The budget Barre City voters will consider on Town Meeting Day does not fund the position of Assistant Cemetery Director and members of the Cemetery Committee are warning that cut could cost the city more than it saves.
The over $11 million general fund budget Barre City voters will consider March 3 is the result of months of number crunching, which started with a survey. The survey asked residents to prioritize services in order to help the budget committee make some tough funding choices in a tight budget year. The resulting budget cut $240,438 in personnel expenses, including one position the city's Cemetery Committee says is essential. This week the Cemetery Committee drafted a letter to to the Barre City Council defending the position of Assistant Director of Cemeteries.

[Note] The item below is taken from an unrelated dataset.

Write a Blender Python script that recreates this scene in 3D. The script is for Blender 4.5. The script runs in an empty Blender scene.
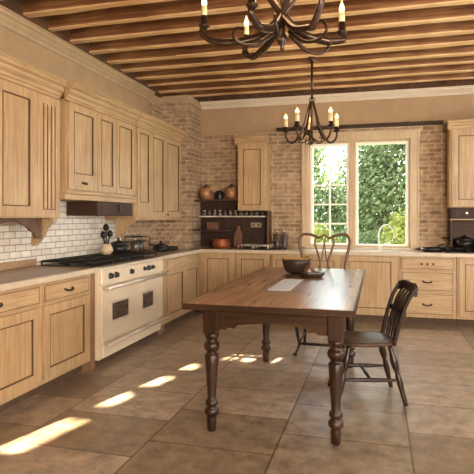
import bpy, bmesh, math, random
from mathutils import Vector, Matrix
R = math.radians
random.seed(7)
SC = bpy.context.scene
COL = SC.collection

# ------------------------------------------------------------------ camera
CAM_H = 1.38
cam_d = bpy.data.cameras.new('camera')
cam = bpy.data.objects.new('camera', cam_d)
COL.objects.link(cam)
cam.location = (0, 0, CAM_H)
cam.rotation_euler = (R(90), 0, R(15.2))
cam_d.sensor_width = 36
cam_d.lens = 36 * 520 / 474
cam_d.shift_y = -(237 - 218) / 474
cam_d.clip_start = 0.05
SC.camera = cam

# ------------------------------------------------------------------ world, sun, added fill lamps
W = bpy.data.worlds.new('world')
SC.world = W
W.use_nodes = True
bg = W.node_tree.nodes['Background']
bg.inputs[0].default_value = (0.84, 0.92, 1.0, 1)
bg.inputs[1].default_value = 9.0

SUN_K, SUN_E = 0.25, 0.47          # sideways and downward run of the sun rays per metre towards the room
sd = bpy.data.lights.new('sun', 'SUN')
sd.energy = 75
sd.color = (1.0, 0.86, 0.62)
sd.angle = R(0.4)
sun = bpy.data.objects.new('sun', sd)
COL.objects.link(sun)
sun.rotation_euler = Vector((-SUN_K, -1, -SUN_E)).to_track_quat('-Z', 'Y').to_euler()


def area(name, loc, direction, sx, sy, power, colour):
    d = bpy.data.lights.new(name, 'AREA')
    d.shape = 'RECTANGLE'; d.size = sx; d.size_y = sy; d.energy = power; d.color = colour
    o = bpy.data.objects.new(name, d)
    COL.objects.link(o)
    o.location = loc
    o.rotation_euler = Vector(direction).to_track_quat('-Z', 'Y').to_euler()
    return o


# added fill lamps in unseen window openings, brightening the interior
area('fill_rear_opening', (2.0, -2.62, 1.75), (-.55, 1, 0.0), 1.8, 1.5, 330, (1.0, 0.85, 0.68))
area('fill_side_opening', (3.22, 1.1, 1.75), (-1, 0, 0.05), 1.9, 1.5, 60, (1.0, 0.85, 0.68))
area('fill_far_side_opening', (3.22, 4.6, 1.75), (-1, 0, 0.05), 1.9, 1.5, 14, (1.0, 0.85, 0.68))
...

"This new budget should not be the first nail in Hope Cemetery's coffin." - Barre Cemetery Committee
"While we understand that the City Council is preparing a tight budget with a minimal tax impact, eliminating this position will cost the city more than it saves," the committee's letter states. "The position of Assistant Director of Cemeteries and Parks is essential to Barre’s brand. Hope and Elmwood cemeteries and the granite quarries attract thousands of visitors each year. These tourists and visitors expect to see the cemeteries to be groomed and beautiful. We worry that, with the elimination of this position, the quality of the City’s cemeteries will degrade. Maintaining the quality of our cemeteries is already a struggle. This new budget should not be the first nail in Hope Cemetery’s coffin."
Cemetery Committee member Daniel Barlow noted the Assistant Director of Cemeteries is "the only position dedicated to maintaining the city’s cemeteries, overseeing burials and determine if new stones and monuments meet the strict requirements to be buried in the city’s cemeteries."
If the position is eliminated, Barlow said the job responsibilities will be split among other members of the city’s Parks Department. He said he is concerned that, while capable, those employees don’t have the specific expertise to complete tasks such as determining whether a new gravestone is made from Barre granite.
In its letter to the City Council, the Cemetery Committee pledged to work with the council to "make the case to voters that this budget, and the position of Assistant Cemetery Director, are valuable and worth supporting."
In the survey completed by 147 residents last fall, the Cemetery Department ranked next-to-last, only above the Assessor's Office, when respondents were asked to prioritize city departments in order of importance. However when respondents were asked to list services that should be added, at least once person responded the city needs to better maintain the cemeteries.